岸田氏は首相を退任したばかりという悲壮感はなくてむしろ元気そう。耳を傾けていると、演説の後半にその言葉が出た。

「今、選挙がおこなわれている。もちろんですね、この被災地の皆さんにおかれては今まだ自分たちは大変な状況なんだ、苦しんでいるんだ、その最中になんで選挙をやるんだという思いを持っておられる方もおられる。こういったことも十分承知をしています。本当に厳しい状況ですからそう思われる方がおられることも、我々はあのー、十分理解しなければならないと思っています」

そして今回の選挙の「意義」を次のように説明した。

「ぜひ皆さんに考えていただきたいことがあります。民主主義国家においては、政府や政治家は皆さんの選挙による投票によってエネルギーや活力、元気をいただくことになるわけであります。皆さんが選挙において投票することがその政治家や政府に対して力を与え、より思い切って対策を進める原動力になる。これが民主主義国家における選挙であります」

驚いた。今回の選挙は政治家に元気を与えるため、というのだ。だから意思表示をしてくれと。被災地で自分たちの都合を堂々と話していることが衝撃だった。「投票によってエネルギーや活力、元気をいただくことになる」と言うが、岸田氏や応援演説をした候補者は与党だ。

裏金問題を早く片付けてしまいたい

今のままでは何もできないのか? その一方で裏金問題を早く片付けてしまいたいという解散戦略について正直な説明はできないだろうなぁとも感じた。

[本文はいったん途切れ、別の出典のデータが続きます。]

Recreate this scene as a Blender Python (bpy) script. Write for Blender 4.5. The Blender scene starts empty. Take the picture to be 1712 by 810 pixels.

裏金と言えば私たちが能登へ行った日、あるスクープが放たれた。自民党が派閥裏金問題で非公認とした候補の政党支部へ活動費2000万円を支給していたことが判明したのだ。共産党の機関紙「しんぶん赤旗」の報道である。裏金報道自体も赤旗が最初だった。

自民党の森山裕幹事長は支給を認めた上で「党勢拡大のための活動費として(党支部に)支給した。候補者に支給したものではない」とのコメントを出した。この説明で「募っているが募集はしていない」を思い出した。2020年の「桜を見る会」をめぐる国会答弁で安倍首相がした珍答弁だ(詳細は各自確認)。

そういえば石破首相は安倍政権時代は“党内野党”としての言葉が注目された。